Nach der Umkreisung des Hochmoors bleibt uns nur mehr, wieder an der Nordwestseite hinunter ins “Lagg” zu gelangen und zurück zur Mösernhütte zu finden! Aber sobald wir unsere Spuren entdeckt haben, gibt es keine Schwierigkeiten mehr. In diesen Wäldern zu verirren, darauf kann ich verzichten, zumal im Winter… So kommen wir gut zurück zur Hütte und übers “Wasserwiesel” wieder zur Mösernstraße.

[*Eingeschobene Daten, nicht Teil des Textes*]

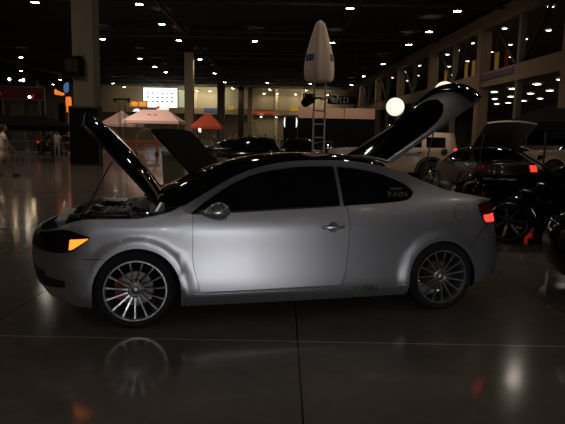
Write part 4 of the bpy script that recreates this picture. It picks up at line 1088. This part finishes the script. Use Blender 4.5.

Der “Rücklauf” erweist sich als gut zu bewältigender Langlauf, obwohl wir die Steigfelle gar nicht abschnallen. Zuerst geht es ja noch bergauf, und dann folgt (am getarnten Sender vorbei, in der Karte als X in blau) die Abfahrtsstrecke, bei der es uns ohne die zwar bremsenden, aber gut gleitenden Felle viel zu schnell geworden wäre. Diesmal bleiben wir auf der Mösernstraße und kommen erst bei der Wildfütterung wieder zu menschlichen Spuren.
Wildfütterung und Einmündung des Höllerbachs
Am Faltlbach entlang geht es dann auf der geräumten Forststraße hinaus nach Neuhaus zum nun schon fast leeren Parkplatz.
Damit haben wir an diesem Tag nicht nur das einsamste aller Hochmoore, das Neuhauser “Rotmösl” erlebt, sondern auch zweierlei Wasser – den emsigen und kristallklaren Faltlbach, später bei der Heimfahrt noch den völlig zugefrorenen Erlaufsee!